Back in the saddle, what’s been going on, and… hire #1 (Week 50)

16.29, Friday 22 Mar 2019

How Job Garden looks today

Hey so the last time I posted here it was week 33, now it’s week five-oh, how come the big pause? 🐻

Well we were blessed with a baby (Hello Stella!) and, well, before she came along I anticipated continuing to build Job Garden at least some of the week.

And, yeah: not happening :)

So that’s been and is continuing to be a ton of fun. But as a family we’ve got our heads above water now, and I started again on JG about a month back.

Let me give you the headlines…

Three things and I’ll save the best for last.

Prioritising.

So the crazy thing that happened while I was off was (a) it continued to mostly tick over, so yay automation; and, (b) people were getting in contact with feature requests.

It’s a funny thing, making something that it turns out people want, even though it’s super feature lite. You can figure out what’s valuable to whom, and that guides you about what to build next.

So I wrote down literally everything I’ve been imagining in terms of what I want to do with Job Garden: all the ways to get the right job under the right person’s nose at the right time. And who that’s useful for and why.

And then… we did customer interviews. Or rather, we went to meet some gardeners and took them through our prospective roadmap, and listened and chatted, and now we know where we’re headed for the rest of 2019.

Thank you Sophie at Downing Ventures! Thank you Keji at Connect! We think you’ll be pleased at what’s coming up.
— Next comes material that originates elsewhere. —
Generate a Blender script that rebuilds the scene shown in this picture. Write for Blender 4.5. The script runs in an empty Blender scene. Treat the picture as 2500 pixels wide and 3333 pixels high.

Foundations and a new lick of paint.

Once the roadmap got more concrete, it was pretty clear that all the experiments and proof of concept stuff from 2018 needed to be locked down so more ambitious stuff can be built on top.

That’s pretty much what the last month has been:

  • tightening the screws on how things are stored in the database, and adding things like tests to make development more confident
  • rewriting the web crawler that underpins the whole service with one that is simpler to extend, and has a bunch more headroom to deal with 10x the number of companies
  • taking control of the front end so the webpages aren’t just using default templates now. They have knobs and dials now that we can tweak to iterate on layout and colours
  • building a better development environment so coding the site is simpler and smoother

As part of that the site looks slightly different. See the screenshot at the top of this post. The idea is that it looks almost precisely the same, but now the process of looking and working slightly different every week is easier.

What’s neat is this re-engineering period is gradually wrapping up.

And now features that are on the roadmap that previously looked insurmountable, or I had zero idea how to approach them… well, they’re suddenly looking a bit more tractable.

Hire #1 💥

Okay, this is the biggie. I am super super delighted about this.

The third and final bit of news today is that, after I had looked at the roadmap and realised that there was something pretty interesting and fun to build here, I twigged that it would be good to build it with someone.

Then I thought to myself: who would the exact best person be, in skills and character? Then I went and asked him. And now he’s working on Job Garden. (Along with his other clients, we’re not selfishly hogging him.)

Say hi to Phil Gyford 👋

Hello Phil!

Phil’s an old friend and we’ve worked together before.

What’s more important is that he’s a supremely competent engineer on both the front- and back-end. He has a considered method and well-articulated perspective both with the code and in regard to what users need—and let me tell you, it is awesome to have a sparring partner when it comes to figuring this stuff out. We overlap a bunch but we’re also pretty complementary in skills and approach, and I’ve seen myself levelling up just in the last few weeks.

I also have a bunch of ambitions for Job Garden that come from my experience of early days of the web, that golden age of the early 2000s. They’re… quirks, perhaps. But they’re opinions I have and things I still want to explore. The web is chock full of old potentialities and they are being made new again. 2019 is an exciting year for the web. Phil and I are of the same vintage. We get on regarding stuff like that.

Check out Phil’s portfolio over at Well-Formed.

Big week.

Hopefully see you back here in not too long.